Master of Arts (M.A.)

Degree Granting Department

Psychology

Major Professor

Elizabeth R. Schotter, Ph.D.

Committee Member

Chad Dube, Ph.D.

Committee Member

Geoffrey Potts, Ph.D.

Keywords

Eye Tracking, Reading, Phomology, Prediction

Abstract

The current thesis investigates the role of sentence context and individual differences in the quality of sub-lexical representations of words in activation of phonological forms during silent reading. More specifically, this study aims to determine how these situational and participant-level factors influence the use of phonology to aid word recognition during parafoveal processing, before a reader directly fixates the word.
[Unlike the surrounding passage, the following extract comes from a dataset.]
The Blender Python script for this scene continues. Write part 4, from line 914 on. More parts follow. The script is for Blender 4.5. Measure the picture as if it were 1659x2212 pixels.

Therefore, I manipulated sentence constraint in two eye tracking during reading experiments (one using real-word and one using pseudoword parafoveal previews) that utilized the gaze-contingent boundary paradigm (Rayner 1975) and measured individual’s scores on assessments of spelling ability, phonological decoding ability and semantic knowledge. Additionally, I performed follow-up exploratory analyses to investigate the role of lexical frequency in the interaction between sentence constraint and parafoveal processing of phonology. The results of these experiments suggest that the phonological preview benefit (PPB) is not strongly influenced by individual differences, but that the magnitude of the PPB appears to depend on stimulus characteristics, namely sentence constraint and lexical frequency. Additionally, a comparison of the effect sizes and pattern of significant results between the two experiments demonstrates that the PPB benefits from the preview having a holistic lexical representation in memory.